The Master Printers Series
Manneken Press | Kate Petley: Signal and Marker
Kate Petley created her “Signal” and “Marker” monoprint series at Manneken Press in 2022. These arresting images are a singular blending of 3-D and 2-D imagery, analog and digital photographic processes, and relief printing.
Between 2013 and 2020, Kate Petley completed four monoprint projects at Manneken Press. For each, she created ink or graphite drawings on film which were used to make photogravure plates using the direct gravure technique. The plates were printed in black ink on white paper, and the prints were finished using relief printing in color. Around 2020 Kate initiated a major shift in her painting practice – now photography played an important role in it, and we wanted to reflect that shift in a new monoprint project. The Signal and Marker prints began in much the same way she would begin a painting: by making simple, temporary maquettes in her studio. She used gradient film to wrap these objects, then staged and lit them, and used a digital camera to compose in the viewfinder and capture the final image. Through this process the humble sculptural forms were elevated to mythical proportions. For the new monoprint project, two photographic images were chosen. Digital positive films were produced and used to make copper photogravure plates which were hand-printed in black ink on paper. Using relief printing and stencils, Petley added color to the prints, building layers of richness and luminosity, subtle gradients and overlapping geometries. The result was a stunning series of related but unique prints which blur the categorical boundaries between sculpture, photography and printmaking.

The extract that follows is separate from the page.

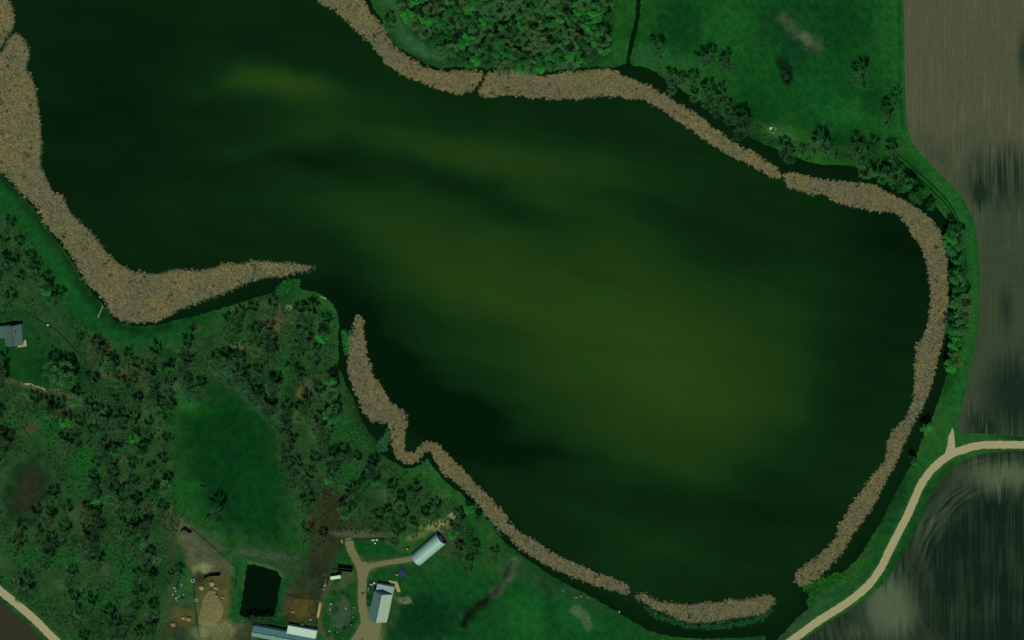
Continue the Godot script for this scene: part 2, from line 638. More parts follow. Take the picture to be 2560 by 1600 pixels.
	streak(line([2252, -60, 2255, 200, 2262, 330, 2330, 420, 2400, 520, 2434, 640, 2434, 800, 2410, 940, 2380, 1060, 2330, 1150]), 5.5, tone(27, 82, 30), 4.0, 0.9, 1.0)
	streak(line([2247, -60, 2250, 200, 2256, 320]), 0.9, tone(8, 50, 18), 1.2, 0.7, 0.3)
	streak(line([2320, 1180, 2290, 1230, 2262, 1290, 2235, 1350, 2200, 1410, 2150, 1460, 2090, 1500, 2010, 1550, 1950, 1600]), 7.0, tone(22, 70, 29), 5.0, 0.9, 2.0)
	streak(line([2070, 1500, 2030, 1530, 1990, 1562, 1960, 1592]), 2.0, tone(50, 74, 44), 4.0, 0.6, 2.0)
	# pasture in the south with its gully
	patch(line([960, 1560, 1000, 1450, 1080, 1400, 1200, 1420, 1300, 1410, 1420, 1475, 1560, 1560, 1640, 1600, 1640, 1680, 950, 1680]), tone(13, 66, 24), 9.0, 0.9, 4.0)
	spotted(1050, 1545, 100, 60, 0, tone(4, 42, 18), 0.85)
	spotted(1330, 1545, 60, 60, 0, tone(20, 84, 28), 0.75)
	spotted(1440, 1540, 60, 34, 30, tone(18, 78, 28), 0.7)
	streak(line([1362, 1450, 1372, 1520, 1380, 1580]), 3.0, tone(10, 46, 22), 5.0, 0.7, 1.5)
	streak(line([1240, 1396, 1330, 1440, 1420, 1480, 1500, 1520]), 3.0, tone(36, 66, 38), 6.0, 0.7, 3.0)
	streak(line([1284, 1405, 1272, 1440, 1252, 1470, 1236, 1486]), 2.6, tone(74, 84, 64), 2.6, 0.8, 2.0)
	streak(line([1278, 1410, 1262, 1446, 1240, 1480, 1205, 1510, 1172, 1534, 1158, 1566]), 1.2, tone(12, 22, 11), 2.2, 0.95, 1.4)  # dark mud and the shade inside the gully, both put into these streaks
	streak(line([1215, 1500, 1172, 1528, 1156, 1562]), 2.6, tone(11, 18, 9), 3.0, 0.95, 2.0)
	spotted(1455, 1535, 16, 34, -30, tone(70, 96, 62), 0.75, 1.0)
	spotted(1010, 1500, 16, 9, 0, tone(92, 104, 74), 0.8, 1.0)
	streak(line([1235, 1300, 1225, 1350, 1235, 1400, 1250, 1430]), 1.4, tone(52, 72, 36), 2.6, 0.6, 1.0)
	# worn grass beside the driveways and roads
	for v in [[873, 1353, 879, 1375, 890, 1396, 902, 1420, 907, 1455, 905, 1490, 908, 1525, 913, 1552, 900, 1582, 884, 1610], [902, 1420, 930, 1413, 965, 1406, 1000, 1401, 1030, 1396], [908, 1400, 930, 1416, 916, 1440], [920, 1536, 950, 1548, 952, 1580, 946, 1610]]:
		streak(line(v), 3.0, tone(84, 96, 58), 2.6, 0.85, 1.2)
	for v in [[-40, 1442, 0, 1475, 79, 1540, 139, 1600, 180, 1640], [2600, 1111, 2504, 1111, 2454, 1112, 2415, 1121, 2378, 1135, 2349, 1155, 2322, 1182, 2300, 1216, 2276, 1272, 2249, 1325, 2224, 1374, 2206, 1412, 2177, 1455, 2134, 1494, 2091, 1523, 2044, 1553, 1991, 1592, 1960, 1616]]:
		streak(line(v), 3.2, tone(52, 84, 40), 1.8, 0.8, 0.8)
	# the farm yards
	patch(line([436, 1300, 446, 1292, 470, 1316, 520, 1360, 575, 1408, 592, 1422, 590, 1460, 578, 1500, 572, 1546, 600, 1552, 640, 1560, 640, 1610, 488, 1610, 492, 1560, 496, 1500, 488, 1440, 470, 1420, 462, 1370, 446, 1340]), tone(84, 78, 56), 3.0, 0.95, 1.5)
	spotted(500, 1372, 22, 56, -20, tone(66, 74, 54), 0.7)
	spotted(535, 1385, 20, 50, -30, tone(70, 66, 52), 0.7)
	spotted(508, 1420, 22, 16, 0, tone(128, 120, 86), 0.75)
	spotted(535, 1470, 42, 36, 0, tone(74, 62, 30), 0.85)
	spotted(560, 1510, 20, 40, 10, tone(88, 76, 44), 0.7)
	spotted(500, 1445, 12, 18, 0, tone(38, 34, 20), 0.8)
	spotted(560, 1575, 60, 22, 0, tone(104, 96, 64), 0.8)
	spotted(500, 1580, 34, 14, 0, tone(116, 106, 76), 0.75)
	spotted(612, 1585, 22, 40, 40, tone(44, 42, 26), 0.8)
	streak(line([428, 1310, 434, 1380, 432, 1460, 425, 1530]), 2.4, tone(56, 62, 42), 3.0, 0.75, 1.0)
	patch(line([420, 1480, 480, 1480, 490, 1560, 480, 1600, 410, 1600]), tone(48, 60, 36), 6.0, 0.8, 3.0)
	spotted(455, 1540, 34, 22, 0, tone(86, 72, 40), 0.75)
	spotted(430, 1575, 26, 24, 0, tone(52, 48, 30), 0.75)
	spotted(446, 1590, 20, 14, 0, tone(40, 46, 40), 0.7)
	spotted(448, 1480, 26, 34, 0, tone(36, 78, 40), 0.7, 1.0)
	streak(line([592, 1420, 588, 1480, 582, 1540, 592, 1552]), 3.0, tone(14, 72, 28), 3.0, 0.95, 1.0)
	streak(line([616, 1404, 660, 1412, 704, 1430, 716, 1448, 706, 1500, 700, 1540]), 3.0, tone(16, 74, 28), 3.0, 0.95, 1.0)
	streak(line([622, 1405, 662, 1414, 696, 1425, 705, 1440]), 0.7, tone(88, 98, 62), 1.4, 0.8, 0.6)
	patch(line([600, 1362, 680, 1370, 760, 1380, 790, 1400, 780, 1440, 720, 1440, 690, 1420, 640, 1400, 596, 1395]), tone(38, 62, 36), 5.0, 0.8, 3.0)
	spotted(660, 1385, 70, 9, 6, tone(66, 82, 58), 0.55, 1.0)
	patch(line([800, 1190, 830, 1230, 860, 1280, 880, 1300, 960, 1320, 970, 1345, 880, 1345, 850, 1370, 835, 1420, 820, 1450, 812, 1500, 800, 1560, 720, 1560, 706, 1530, 712, 1480, 726, 1470, 770, 1430, 770, 1330, 790, 1260]), tone(46, 44, 26), 4.0, 0.9, 3.0)
	spotted(835, 1270, 26, 44, 10, tone(40, 40, 22), 0.8)
	spotted(850, 1298, 40, 20, 0, tone(48, 46, 26), 0.8)
	spotted(772, 1305, 8, 13, 0, tone(74, 58, 34), 0.7)
	spotted(900, 1334, 60, 10, 2, tone(82, 76, 58), 0.75)
	spotted(750, 1520, 36, 26, 0, tone(84, 66, 32), 0.85)
	spotted(725, 1490, 14, 30, 20, tone(58, 54, 38), 0.8)
	spotted(790, 1440, 30, 40, 0, tone(30, 38, 22), 0.7)
	spotted(770, 1460, 24, 18, 0, tone(44, 58, 34), 0.7)
	patch(line([880, 1352, 960, 1350, 990, 1362, 1024, 1380, 1026, 1392, 960, 1404, 915, 1402, 890, 1378]), tone(12, 66, 22), 3.0, 0.95, 1.5)
	spotted(950, 1395, 50, 9, -4, tone(36, 70, 30), 0.7)
	patch(line([868, 1358, 878, 1390, 884, 1420, 880, 1450, 862, 1465, 826, 1450, 838, 1410, 848, 1380]), tone(20, 66, 26), 3.0, 0.9, 1.5)
	spotted(868, 1440, 20, 20, 0, tone(70, 80, 42), 0.7)
	spotted(850, 1465, 26, 10, -20, tone(76, 70, 42), 0.6)
	patch(line([920, 1424, 970, 1412, 1030, 1400, 1080, 1404, 1060, 1440, 1010, 1450, 945, 1450, 918, 1500, 914, 1470]), tone(20, 64, 24), 3.0, 0.9, 1.5)
	spotted(852, 1530, 44, 62, 0, tone(12, 66, 22), 0.95)
	spotted(852, 1528, 28, 38, -10, tone(60, 74, 54), 0.75, 1.0)
	spotted(838, 1525, 8, 12, 20, tone(20, 52, 26), 0.8)
	spotted(1090, 1312, 34, 12, -14, tone(126, 112, 72), 0.85, 0.6)
	spotted(1050, 1336, 30, 8, -20, tone(98, 96, 60), 0.8)
	streak(line([1096, 1330, 1118, 1322, 1138, 1306]), 1.2, tone(120, 110, 74), 1.6, 0.8, 0.5)
	spotted(1130, 1290, 12, 7, 0, tone(138, 128, 104), 0.8, 1.0)
	spotted(1130, 1350, 30, 40, 0, tone(58, 62, 44), 0.6, 1.0)
	streak(line([985, 1480, 990, 1520, 975, 1560]), 2.0, tone(50, 78, 34), 4.0, 0.7, 1.0)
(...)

The twenty seven Signal and Marker prints are photogravure and relief monoprints. Each piece is unique, printed by hand using archival oil-based inks on Hahnemühle Copperplate and Arches En Tout Cas papers. They are bleed prints, with the image extending to the edges of the paper; their dimensions are 24 3/4 x 20 1/4 inches. Each print is titled, signed and dated by the artist, verso, in pencil, and is impressed with the Manneken Press blind stamp. Published by and available from Manneken Press.
Kate Petley, based in New York, is known for dissolving distinctions between media. Collapsing the boundaries between photography and painting, Petley reframes the luminous surface via the ever-present backlit screen. She draws inspiration from sources such as portraiture, still life, personal experience, and the mechanics of visual perception. Ordinary materials like cardboard and paper are manipulated and placed within intensely lit arrangements that defy description. Indeterminate light sources illuminate vivid environments that question scale and orientation, using colour and form to upend expectations of photographed reality. Sculptural shapes assume mythic proportions, acting within atmospheric backgrounds. Roughly handled, her constructed arrangements show signs of their making, with no attempt made to conceal their flawed surfaces. Petley’s longstanding commitment to experimentation and transformation as both process and content is offered up with imagery that generates complex reactions, pointing toward the artificial sublime.
The artist writes:
There is an awkward tension, a sense of familiarity, and an odd balance in the compositions. I’m looking for a particular rhythm, a clumsy formality that seems almost tender. Moving towards sensation, subject matter is pushed out and an experiential sense of space fills the gap left behind. I am determined to pull a non-existing image out of thin air using a vocabulary that is not about language and by complicating the relationship of foreground to background, alluding to a distinct presence, my own experiences are inserted.